Bigger, and more Aussie lambs

The Australian National sheep flock is growing – up to its highest level since 2007, at 78.75 million head.

In Business4 Minutes

By Joanna Grigg

The Australian national sheep flock is growing – up to its highest level since 2007, at 78.75 million head. Exports are growing too. In February, Meat & Livestock Australia (MLA) reported it expects record lamb production and exports this year. There will be an extra 595,000 lambs to slaughter (2.7% more than 2022) and another lift in 2024.

Lambs are heavier. Carcaseweights are forecast to increase to 25.1kg. This would be 11% or 2.5kg/head above the 10-year average.

MLA market analyst Ripley Atkinson reported that as New Zealand sheep meat exports have increasingly shifted away from Europe and towards China, improved opportunities for Australian sheep meat in European markets may continue.
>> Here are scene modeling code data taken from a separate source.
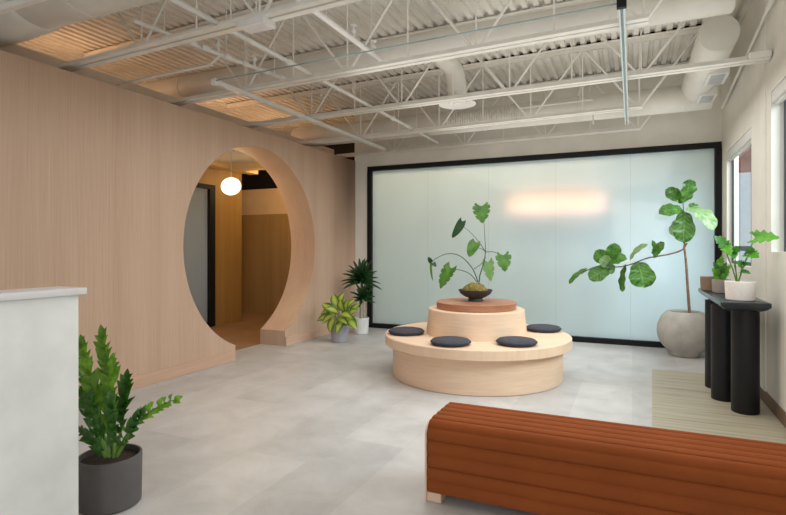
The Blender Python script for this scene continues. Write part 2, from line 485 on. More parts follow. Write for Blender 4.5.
        if i == 0: mb.box(fx, fx + .018, ya + t, yb - t, 1.27, 1.32)
        mb.build('window_frame', M['charcoal'], w, smooth=False)
        MB().quad((fx + .009, ya, za), (fx + .009, yb, za), (fx + .009, yb, zb), (fx + .009, ya, zb)).build('pane', M['glass'], w, smooth=False)
    for (ya, yb, z), lb in (((5.925, 7.335, 2.44), 'white roller blind cassette over the window beside the partition'), ((3.36, 5.13, 2.56), 'white roller blind cassette at the frame edge window')):
        t = thing('roller_blind', lb, 'blind', (x0 + .0, ya, z - .10), 0, 'roller blind cassettes in the right hand windows')
        MB().box(.0, .075, 0, yb - ya, .0, .098, .012, 3).build('cassette', M['white_metal'], t)
        MB().box(.02, .045, .02, yb - ya - .02, -.016, .002, .004, 2).build('hem_bar', M['steel'], t)

    # room behind the glazing
    mb = MB(); mb.box(XL, XR + .2, 9.9, 10.0, 0, DECK); mb.box(XL - .1, XL, YB + .16, 9.9, 0, DECK)
    mb.box(XR + .1, XR + .2, YB + .16, 9.9, 0, DECK)
    struct(mb.build('wall_far', M['white_wall'], smooth=False), 'white walls of the room behind the frosted glass')

    # hallway beyond the portal
    hx = -6.33
    mb = MB(); mb.box(hx - .3, hx, 6.76, 7.43, 0, 2.78)
    struct(mb.build('wall_hall_panel', M['hall_oak'], smooth=False), 'oak wall panel beside the hallway glass door')
    mb = MB(); mb.box(hx - .3, hx, Y0, 6.76, 2.34, 2.78); mb.box(hx - .3, hx, Y0, 5.6, 0, 2.34)
    struct(mb.build('wall_hall_side', M['hall_oak'], smooth=False), 'oak wall around the hallway glass door')
    d = sempty('door_1', 'black framed frosted glass door in the hallway')
    mb = MB(); mb.box(hx - .1, hx + .02, 6.64, 6.76, 0, 2.34); mb.box(hx - .1, hx + .02, 5.6, 6.64, 2.27, 2.34)
    mb.box(hx - .1, hx + .02, 5.6, 5.7, 0, 2.27); mb.box(hx - .1, hx + .02, 5.7, 6.64, 0, .08)
    mb.build('door_frame', M['black'], d, smooth=False)
    MB().quad((hx - .04, 5.7, .08), (hx - .04, 6.64, .08), (hx - .04, 6.64, 2.27), (hx - .04, 5.7, 2.27)).build('pane', M['hall_frost'], d, smooth=False)
    struct(MB().box(-8.2, XL - .1, 8.45, 8.55, 0, 1.965).build('wall_hall_end', M['hall_oak'], smooth=False), 'oak panelling at the end of the hallway')
    struct(MB().box(-8.2, XL - .1, 8.46, 8.55, 1.965, 2.47).build('wall_hall_upper', M['hall_wall'], smooth=False), 'lit plaster above the hallway oak panelling')
    struct(MB().box(-8.2, XL - .1, 9.2, 9.3, 0, DECK).build('wall_hall_far', M['dark'], smooth=False), 'wall coloured near black as the unlit void above the hallway')  # darkness of the open hall ceiling painted on as wall colour
    struct(MB().box(-8.2, -8.1, Y0, 9.2, 0, DECK).build('wall_hall_outer', M['pink_wall'], smooth=False), 'outer wall of the hallway')
    mb = MB(); mb.box(-6.32, XB - .12, 3.6, 7.6, 2.70, 2.76)
    struct(mb.build('ceiling_hall', M['white_wall'], smooth=False), 'lowered white ceiling panel of the hallway')
    mb = MB(); mb.box(-6.3, -6.1, 3.6, 7.6, 2.62, 2.70); mb.box(-6.1, -4.73, 6.9, 7.1, 2.60, 2.70)
    struct(mb.build('trim_2', M['hall_wall'], smooth=False), 'warm lit soffit beams in the hallway')

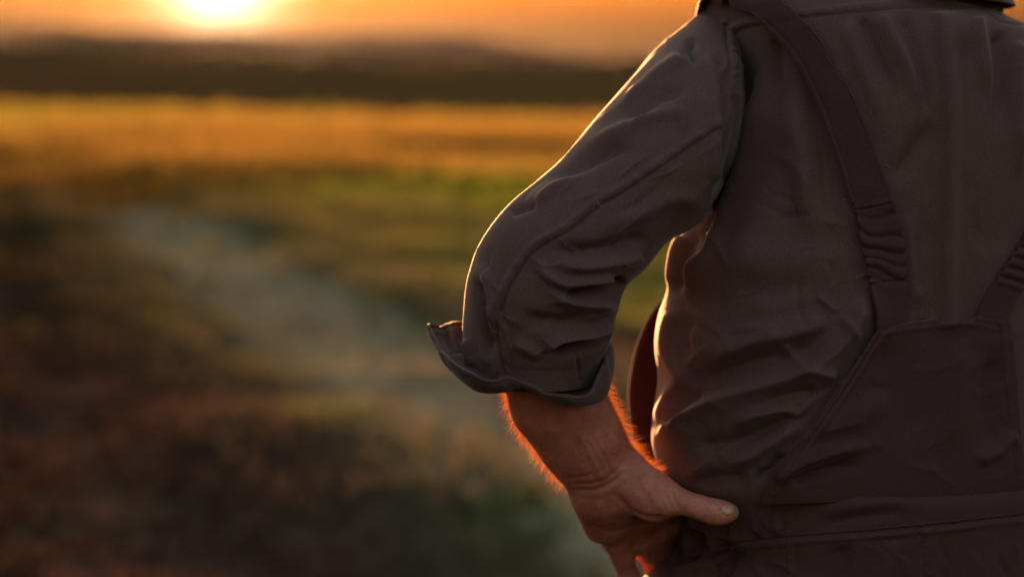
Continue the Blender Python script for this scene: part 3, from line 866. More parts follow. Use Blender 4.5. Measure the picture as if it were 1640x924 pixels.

“The decline of the New Zealand flock size presents an opportunity for Australia to increase its market share,” he said.

While the base trend is for more competition to put downward pressure on schedules, Kiwi farmers should not see this as a full-frontal threat to market share and price, according to Rabobank analyst Genevieve Steven. NZ and Australia do share a number of markets, but the product and cuts being targeted do differ, particularly in the United States, she said.

Rabobank expects the NZ lamb schedule to continue to recover to just above the five-year average in the coming months – it’s currently sitting just under.

“New Zealand has actually taken market share off Australia in the US in the last few years, whilst Australian lamb supplies were recovering from the effects of drought.”

Steven said the US is a very important lamb market to Australia. NZ does compete there with higher-value cuts, such as racks, but NZ cut sizes are generally smaller.

While Australia could focus on Europe, Steven said Europe is still challenged by tough economic conditions. Additionally, Europe is a very small market for Australian lamb.

“We have way more quota into the UK and Europe than Australia, and we are currently not filling our EU or UK quota, rather, we are sending it to China because that is where demand has been.”

Steven said the US and China are probably the main markets where Kiwi lamb competes with Australian lamb. In 2022, 206,000 tonnes (t) of NZ sheep meat was exported to China at an average price of $7.65/kg FOB (free on board). This was down from $8.19/kg the previous year.

The Australians eat a lot of their own lamb. In 2022, of the 702,000t of sheep meat produced in Australia they consumed 207,000t – almost a third. About 340,000t of lamb was exported. MLA reported late February that the mutton slaughter was sitting at 59,000 head/week, or 52% above 2022 figures.

Steven said MLA is forecasting 22.6 million lambs to be slaughtered for 2022/23 compared to its Kiwi counterpart Beef + Lamb NZ’s forecast of 17.6 million in NZ.